Born three months short of the age cut-off for London 2012, Biles has come to obscure the sport itself in winning the all-around at 12 consecutive international competitions dating back to her rookie senior season in 2013. She has captured 14 medals at world championships, including 10 golds, and last year became the first woman to earn a third straight world all-around title. Raisman will join Biles in the floor final. Laurie Hernandez qualified for the beam final with a score of 15.366 after a flawless set, while Douglas and Madison Kocian will attempt to win medals in the bars.
“I am pleased because they showed the consistency that I was expecting,” said Martha Karolyi, the legendary national team coordinator who is retiring after Rio. “For the last three weeks being in a training camp in Houston and then after that here, we did modeling. Which means in a training session you try to come as close as possible to competition situations.

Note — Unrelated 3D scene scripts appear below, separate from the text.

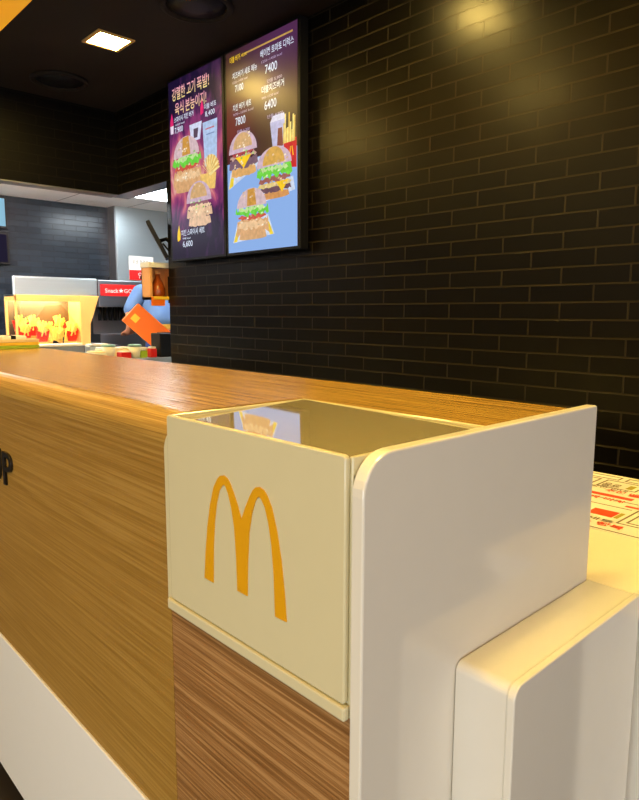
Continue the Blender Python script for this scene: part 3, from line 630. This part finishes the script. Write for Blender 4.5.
for (x, y, w, d, h, m, lab, nm) in (
    (12.55, 28.3, .6, .9, .34, 'paper', 'white paper bag folded flat at left of the prep table supplies', 'paper_bag'),
    (13.6, 27.7, .5, .5, .34, 'red', 'stack of red sleeves between the two cups', 'sleeve_stack'),
    (14.0, 29.6, 1.5, .9, .42, 'cream', 'low cream carton behind the cups on the prep table', 'carton'),
    (14.85, 28.6, .8, .7, .42, 'yellow', 'yellow carton right of the low cream carton', 'carton'),
    (14.98, 27.6, .3, .4, .5, 'red', 'small red packet near the dark wall end', 'packet'),
    (16.2, 29.4, 1.4, .9, .34, 'paper', 'flat white napkin pack in front of the orange carton', 'napkin_pack'),
    (11.6, 30.4, 2.2, .8, .62, 'steel_dark', 'wide dull steel pan at the back left of the prep table', 'pan'),
    (14.5, 27.65, .35, .35, .40, 'green', 'small green tub in front of the yellow carton', 'tub'),
    (13.75, 30.9, 1.0, .6, .55, 'steel', 'steel canister box behind the low cream carton', 'canister')):
    t = thing(nm, lab, nm.replace('_', ' '), W(x, y, PZ), 'supplies on the prep table')
    obj('body', box((x-w/2, y-d/2, PZ), (x+w/2, y+d/2, PZ+h*.82), .004, 1), M[m], t)
    obj('top_flap', box((x-w/2+.03, y-d/2+.03, PZ+h*.82), (x+w/2-.03, y+d/2-.03, PZ+h), .003, 1), M['paper' if m != 'paper' else 'cream'], t)
t = thing('receipt_printer', 'black receipt printer on the prep table against the dark wall end', 'printer', W(15.2, 27.6, PZ))
obj('body', box((15.25, 27.3, PZ), (16.1, 28.2, -1.0), .006), M['black'], t); obj('paper_slot', box((15.35, 27.6, -1.0), (16.0, 27.75, -.96)), M['dark_kick'], t)
# serving trays stacked on the wood counter at the left edge
for i, (m, lab) in enumerate((('green', 'lime green serving tray at the bottom of the stack on the counter'), ('yellow', 'yellow serving tray in the middle of the stack on the counter'), ('cream', 'cream serving tray on top of the stack on the counter'))):
    z = T+.003+.085*i; x0, x1, y0, y1 = 4.3, 6.5, 18.3, 21.0
    t = thing('serving_tray', lab, 'tray', W(5.4, 19.6, z), 'serving trays on the counter')
    obj('tray_base', box((x0, y0, z), (x1, y1, z+.035), .003), M[m], t)
    bm = bmesh.new()
    for a in ((x0, y0, x1, y0+.1), (x0, y1-.1, x1, y1), (x0, y0+.1, x0+.1, y1-.1), (x1-.1, y0+.1, x1, y1-.1)): add_box(bm, (a[0], a[1], z+.035), (a[2], a[3], z+.08))
    obj('tray_rim', bm, M[m], t)
t = thing('napkin_bundle', 'crumpled white napkin bundle on the top serving tray', 'napkins', W(6.1, 19.2, T+.26))
obj('napkin', box((5.7, 18.9, T+.215), (6.38, 19.6, T+.33), .006, 2), M['paper'], t); obj('band', box((5.95, 18.89, T+.214), (6.08, 19.61, T+.335)), M['black'], t)

# fixtures on the wall end
t = thing('bottle_caddy', 'tan framed caddy holding an amber bottle on the wall end', 'caddy', W(15.1, 26.6, .3))
def frame_box(x0, x1, y0, y1, z0, z1, th, bm): 
    add_box(bm, (x0, y0, z0), (x0+th, y1, z1)); add_box(bm, (x1-th, y0, z0), (x1, y1, z1)); add_box(bm, (x0, y0, z0), (x1, y1, z0+th)); add_box(bm, (x0, y1-.06, z0), (x1, y1, z1)); return bm
obj('frame', frame_box(14.30, 15.55, 26.35, 27.1, .55, 1.97, .12, bmesh.new()), M['tan'], t)
obj('top_cover', box((14.24, 26.3, 1.97), (15.6, 27.1, 2.2), .003), M['paper'], t)
obj('front_board', box((14.34, 26.3, .28), (15.0, 26.36, .66)), M['orange'], t)
obj('base_plate', box((14.42, 26.28, .56), (15.36, 27.0, .70), .003), M['yellow'], t)
obj('side_bracket', box((15.2, 25.9, .4), (15.6, 26.36, 1.6)), M['black'], t)
c = W(14.88, 26.7, .705)
tb = tag(obj('sauce_bottle', lathe([(.042, 0), (.047, .014), (.046, .05), (.032, .09), (.017, .118), (.014, .14)], c, 20), M['amber'], world_origin=c, smooth=True), 'amber brown pear-shaped bottle inside the tan caddy', 'bottle')
obj('bottle_cap', lathe([(.017, .14), (.017, .155), (.012, .16)], c, 14), M['tan'], tb, True)
t = thing('tilted_monitor', 'thin black tilted monitor on an arm at the wall end', 'monitor', W(15.3, 26.6, 2.4))
Rm = Matrix.Translation(W(14.98, 26.75, 3.2)) @ Matrix.Rotation(math.radians(-31), 4, 'Z') @ Matrix.Rotation(math.radians(-27), 4, 'Y')
obj('panel', box((-.012, -.10, -.125), (.012, .10, .125), .003, 1, units=False, M4=Rm), M['black'], t)
obj('arm', tube([W(15.06, 26.75, 3.2), W(15.32, 26.6, 3.3), W(15.42, 26.3, 3.05), W(15.42, 25.9, 3.0)], .012), M['black'], t, True)
obj('cable', tube([W(15.2, 26.7, 3.1), W(15.45, 26.5, 2.7), W(15.5, 26.3, 2.3), W(15.42, 25.9, 2.2)], .006), M['black'], t, True)

# ------------------------------------------------------------------ person in blue shirt seen from behind
def skin_mesh(name, nodes, edges, mat, parent, root=0, levels=2):
    me = bpy.data.meshes.new(name); org = ORG[parent.name] if parent else Vector((0, 0, 0))
    me.from_pydata([tuple(Vector(p)-org) for p, r in nodes], edges, [])
    o = bpy.data.objects.new(name, me); C.objects.link(o)
    sk = o.modifiers.new('skin', 'SKIN'); sk.use_smooth_shade = True
    for i, (p, r) in enumerate(nodes):
        v = me.skin_vertices[0].data[i]; v.radius = r if isinstance(r, tuple) else (r, r); v.use_root = (i == root)
    ss = o.modifiers.new('sub', 'SUBSURF'); ss.levels = levels; ss.render_levels = levels
    dg = bpy.context.evaluated_depsgraph_get(); dg.update()
    m2 = bpy.data.meshes.new_from_object(o.evaluated_get(dg)); bpy.data.objects.remove(o)
    m2.materials.clear(); m2.materials.append(mat); m2.name = name
    o = bpy.data.objects.new(name, m2); C.objects.link(o)
    for p in m2.polygons: p.use_smooth = True
    if parent: o.parent = parent; ORG[o.name] = org
    return o
PX, PY = 20.35*U, 35.6*U
def V(x, y, z): return (PX+x, PY+y, z)
per = thing('person', 'person in blue polo shirt and navy trousers seen from behind, bending forward', 'person', Vector((PX, PY, 0)))
nodes = [(V(0, 0, 1.02), (.12, .09)), (V(0, .03, 1.16), (.12, .09)), (V(0, .09, 1.30), (.13, .10)), (V(0, .15, 1.41), (.12, .10)), (V(.02, .20, 1.475), .055), (V(.05, .26, 1.52), .072), (V(.06, .30, 1.555), .085),
         (V(-.17, .13, 1.41), .06), (V(-.255, .15, 1.27), .05), (V(-.275, .10, 1.15), .043), (V(-.235, .22, 1.08), .036), (V(-.20, .31, 1.075), .03),
         (V(.17, .13, 1.41), .06), (V(.255, .17, 1.27), .05), (V(.27, .26, 1.15), .043), (V(.2, .36, 1.10), .036), (V(.16, .42, 1.09), .03),
         (V(-.09, 0, .92), .09), (V(-.10, .02, .52), .062), (V(-.10, -.02, .10), .045), (V(-.10, .12, .04), .035),
         (V(.09, 0, .92), .09), (V(.10, .02, .52), .062), (V(.10, -.02, .10), .045), (V(.10, .12, .04), .035)]
edges = [(0, 1), (1, 2), (2, 3), (3, 4), (4, 5), (5, 6), (3, 7), (7, 8), (8, 9), (9, 10), (10, 11), (3, 12), (12, 13), (13, 14), (14, 15), (15, 16), (0, 17), (17, 18), (18, 19), (19, 20), (0, 21), (21, 22), (22, 23), (23, 24)]
# fingers fan out from each hand
def hand(base, d, side, first):
    n0 = len(nodes); b = Vector(base)
    for k, (off, ln) in enumerate(((-.026, .062), (-.009, .075), (.009, .078), (.025, .066))):
        p = b+Vector((off*side, .03, -.004)); nodes.append((tuple(p), .010)); nodes.append((tuple(p+Vector((0, ln*.6, -.012))), .009)); nodes.append((tuple(p+Vector((0, ln*.9, -.035))), .0075))
        m = len(nodes); edges.extend([(first, m-3), (m-3, m-2), (m-2, m-1)])
    p = b+Vector((.035*side, -.01, -.004)); nodes.append((tuple(p), .011)); nodes.append((tuple(p+Vector((.02*side, .035, -.015))), .009)); m = len(nodes); edges.extend([(first, m-2), (m-2, m-1)])
hand(nodes[11][0], 0, 1, 11); hand(nodes[16][0], 0, -1, 16)
skin_mesh('body', nodes, edges, M['skin'], per)
sn = [(V(0, 0, 1.07), (.195, .145)), (V(0, .03, 1.19), (.185, .135)), (V(0, .09, 1.30), (.20, .14)), (V(0, .145, 1.41), (.16, .12)), (V(0, .18, 1.455), .078),
      (V(-.17, .13, 1.405), .082), (V(-.25, .15, 1.275), .072), (V(-.262, .135, 1.215), .068), (V(.17, .13, 1.405), .082), (V(.25, .16, 1.275), .072), (V(.262, .19, 1.215), .068)]
skin_mesh('polo_shirt', sn, [(0, 1), (1, 2), (2, 3), (3, 4), (3, 5), (5, 6), (6, 7), (3, 8), (8, 9), (9, 10)], M['blue_shirt'], per)
tn = [(V(0, 0, 1.12), (.19, .142)), (V(0, 0, .96), (.17, .135)), (V(-.09, 0, .86), .108), (V(-.10, .02, .52), .08), (V(-.10, -.02, .10), .065), (V(.09, 0, .86), .108), (V(.10, .02, .52), .08), (V(.10, -.02, .10), .065)]
skin_mesh('trousers', tn, [(0, 1), (1, 2), (2, 3), (3, 4), (1, 5), (5, 6), (6, 7)], M['navy'], per)
bm = bmesh.new(); ring = []
for zz, k in ((1.105, 1.), (1.145, 1.)):
    ring.append([bm.verts.new(V(.218*math.cos(a)*k, .175*math.sin(a)*k+.01, zz)) for a in [2*math.pi*i/32 for i in range(32)]])
for i in range(32): bm.faces.new((ring[0][i], ring[0][(i+1) % 32], ring[1][(i+1) % 32], ring[1][i]))
obj('waist_band', bm, M['belt'], per, True)
hn = [(V(.06, .275, 1.545), .088), (V(.06, .305, 1.575), .09), (V(.055, .255, 1.52), .07)]
skin_mesh('hair', hn, [(0, 1), (0, 2)], M['hair'], per)
bm = bmesh.new()
for s in (-1, 1): merge(bm, lathe([(.001, -.012), (.012, -.008), (.013, 0), (.001, .008)], V(.06+.08*s, .305, 1.54), 8))
obj('ears', bm, M['skin'], per, True)
for s in (-1, 1):
    obj('shoe', box((PX+.10*s-.05, PY-.08, 0), (PX+.10*s+.05, PY+.20, .08), .025, 3, units=False), M['black'], per, True)

# ------------------------------------------------------------------ world, camera
w = bpy.data.worlds.new('dining_room_light'); bpy.context.scene.world = w; w.use_nodes = True
bg = w.node_tree.nodes['Background']; bg.inputs[0].default_value = (.80, .84, .85, 1); bg.inputs[1].default_value = .15

def area(name, loc, target, sx, sy, power, col):
    l = bpy.data.lights.new(name, 'AREA'); l.shape = 'RECTANGLE'; l.size = sx; l.size_y = sy; l.energy = power; l.color = col
    o = bpy.data.objects.new(name, l); C.objects.link(o); o.location = loc
    o.rotation_euler = (Vector(target)-Vector(loc)).to_track_quat('-Z', 'Y').to_euler(); return o
area('added_ceiling_fill', (-2.2, .8, 2.5), (-2.2, .8001, 0), 4., 7., 88., (1, .82, .38))  # unseen warm overhead fill, added for the counter front and wall sheen
area('added_front_fill', (-2.6, -.3, .55), (0, .3, .3), 2.6, .9, 42., (.86, .93, 1.))  # unseen cool fill added low down to brighten the white base
area('added_back_fill', (-.6, -4.2, 1.9), (.6, 0, .8), 4., 2., 78., (.95, .97, 1.))  # unseen neutral fill added behind the camera for the end board face

cam = bpy.data.cameras.new('camera'); co = bpy.data.objects.new('camera', cam); C.objects.link(co)
f, yaw, pitch, roll = 640.39230, .752809878, .135727524, .003184
cy, sy = math.cos(yaw), math.sin(yaw)
base = Matrix(((cy, -sy, 0), (0, 0, -1), (sy, cy, 0)))          # world -> (right, down, forward), level
P_ = Matrix(((1, 0, 0), (0, math.cos(pitch), -math.sin(pitch)), (0, math.sin(pitch), math.cos(pitch))))
R_ = Matrix(((math.cos(roll), -math.sin(roll), 0), (math.sin(roll), math.cos(roll), 0), (0, 0, 1)))
A = R_ @ P_ @ base
rt, dn, fw = A[0], A[1], A[2]
co.matrix_world = Matrix(((rt[0], -dn[0], -fw[0], 0), (rt[1], -dn[1], -fw[1], 0), (rt[2], -dn[2], -fw[2], H0), (0, 0, 0, 1)))
cam.sensor_fit = 'HORIZONTAL'; cam.sensor_width = 36.; cam.lens = 36.*f/639.; cam.clip_start = .02; cam.clip_end = 100
bpy.context.scene.camera = co
s = bpy.context.scene
s.view_settings.view_transform = 'Standard'; s.view_settings.look = 'None'; s.view_settings.exposure = 0.; s.view_settings.gamma = 1.
s.cycles.sample_clamp_indirect = 6.; s.cycles.max_bounces = 8
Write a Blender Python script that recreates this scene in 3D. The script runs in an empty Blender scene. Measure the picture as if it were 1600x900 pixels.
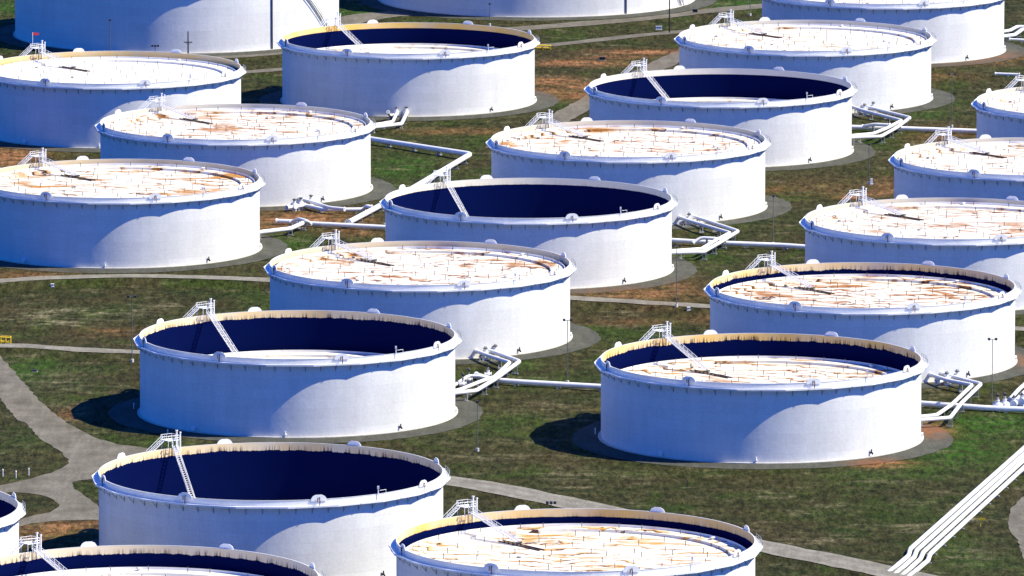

“I explained that if you hit every routine in a workout gym, why would you be nervous when you come out in the arena? You just have to think: ‘I just have to do one more of those routines that I already did.’ I think it’s proven that this is the right method to have the girls to be confident and consistent.”
After dismounting from the beam routine Biles excitedly hurried off the podium and wrapped Hernandez in a bear hug before greeting her other team-mates, having completed the team’s 16th routine of the afternoon without a mistake. They will return on Tuesday to finish what they started in the team competition.
“I don’t think you feel pressure whenever your team-mates go up and hit,” Biles said. “You almost feel confident that you’re the next one that you can do it because once the first person goes, they kind of set a rhythm.”
Boorman added: “The girls were so prepared, not only physically prepared but mentally prepared. It’s a nice place to be because do you don’t have to snap anybody out of a bad place.
“When you come out you have such a great day like today it just builds your confidence that you can do it again and again and again. I don’t think there’s any doubt in their minds that they can continue on this path.”